On Jan 03, 2014, at 14:22, Ted Lemon <ted(_dot_)lemon(_at_)nominum(_dot_)com>
wrote:
On Jan 3, 2014, at 12:33 PM, Eric Rosen <erosen(_at_)cisco(_dot_)com> wrote:
Ted> The point of the IETF stating a position on this is not to give ADs
Ted> another thing they can hassle document authors about.
One has to look at the likely impact of the draft, not merely at the
intentions of the authors.
I'm sorry, I know that there have been some really painful incidents in the
past, and that people are sensitized to the potential for a repeat, but I'd
like to think that the IETF has learned from those experiences.
You say that we are edging into politics here, but I don't think that's true.
I think that it's entirely appropriate for us to document pervasive
monitoring as an attack, because it is one. If you disagree with that,
that's fine, I'd like to hear your explanation. If you agree that it's an
attack, but think the IETF doesn't need to address it, I'd like to hear about
that. But it seems to me that you are doing neither of those things.
I think one likely impact of this draft is that authors and working groups
will take pervasive monitoring more seriously as a threat when they are
designing their protocols. It's also possible that ADs will use this
document as a bludgeon. I don't think anyone on the current IESG wants to
see that happen. If you completely disagree that authors and working groups
ought to be thinking about this, then I can see why you would argue for
simply scrapping the document. But if you are solely trying to address the
concern that the IESG will go mad with power, then let's talk about how to
tweak the document to address that concern.

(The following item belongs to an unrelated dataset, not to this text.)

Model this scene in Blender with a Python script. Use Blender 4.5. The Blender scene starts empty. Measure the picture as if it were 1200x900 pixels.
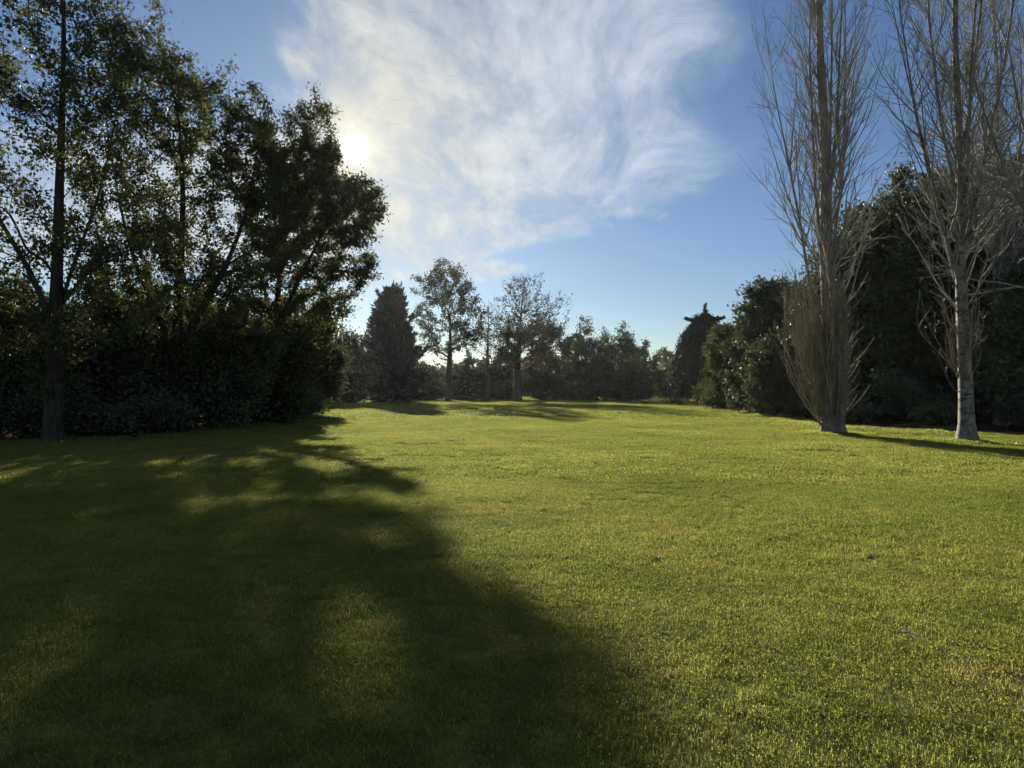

Ted’s one likely impact is pretty much exactly why I agreed to sponsor this
draft; I also hoped that the end result coupled with RFC 6973 would be akin to
the two punch combo of BCP 61 & 72.
I guess I’m not shocked and a little amused that we ended up discussing process
impacts especially wrt to this draft knowing Stephen and how much he absolutely
loves process. But, I guess that’s because everybody wants to know how
publication of this draft will affect their standard’s experience (or that we
“engineer" everything). But, the word reasonable in Tim’s message jogged my
memory about another conversation I had:
From: Tim Bray <tbray(_at_)textuality(_dot_)com>
There are very few (any?) absolutes in any of the protocols we build, just a
wealth of often-conflicting design criteria, which force us to trade off and
make judgment calls. draft-perpass-attack says that mitigation of pervasive
surveillance should be seen as one of the design criteria, and it’s not OK to
ignore it. A reasonable take is that a specification could be held up if
there are plausible arguments that this criterion has not been given
appropriate consideration, and I see nothing wrong with that. Similar
hold-ups regularly occur when there are concerns that there hasn’t been
appropriate consideration for efficiency or error-handling or, well, lots of
other criteria.
When I read this draft for the first time, I wondered among other things:
Could publishing this draft make the Internet work better? Some consider
better to be more secure/private so sure I can see that it could and in fact
support that thinking.
Could publishing this draft harm the Internet? (I guess I’m probably not
supposed to be sarcastic here but I can’t help myself) I couldn’t think of a
reason, but I guess I’m not paranoid enough to have thought about the DoS
attack that the IESG can levy against authors ;) More seriously, there’s
plenty of checks on abuse of power in the IETF (appeals, recalls, negative
re-up comments). What you might not know (or believe) is that the IESG does
also self-regulate itself somewhat - if an AD is going off the deep end they’re
going to hear about it from another AD.
Is the draft requesting anything unreasonable or overly burdensome? In my mind,
no on both accounts. In fact, there are already protocols/directorates that
require this; thank you MIB Doctors for requiring of MIBs that sensitive
information or information that raise significant privacy concerns be
explicitly listed by name and the reasons for the sensitivity/privacy concerns
MUST be explained (see RFC 4181).
Is there an out? Yes. If you’ve got a reason to “monitor”, then you just need
to explain why, which is not unlike other “outs”: confidentiality not always
required if you explain why (BCP61), AKM unless … (BCP 107), we also give outs
to experimental protocols (lisp and mptcp comes to mind), etc.
Is there unnecessary process being introduced? I thought not.
Is BCP appropriate? Sure! We’ve published BCPs that document what we want done
as a best practice and what is a best current practice. I’ve tilted at this
windmill both ways and no longer tilt.
Is it all figured out? No, but that is just fine in my book. There’s some
wicked smart people that participate in the IETF and we’ll figure the
process/impacts either now or as we go along. So we can:
1) Publish now, learn as we go, and then publish the normative bits later.
2) Study for [insert timeframe] and then publish the normative bits later way
we know how later.
Possibly naively, I think that publishing now and dealing with the growing
pains of learning as we go option is a bit more in spirit of what the IETF is
supposed to be about. The latter option to me sounds a lot like what people
complain about wrt the IETF process taking too long and having the bar be too
high for the proposed standard level.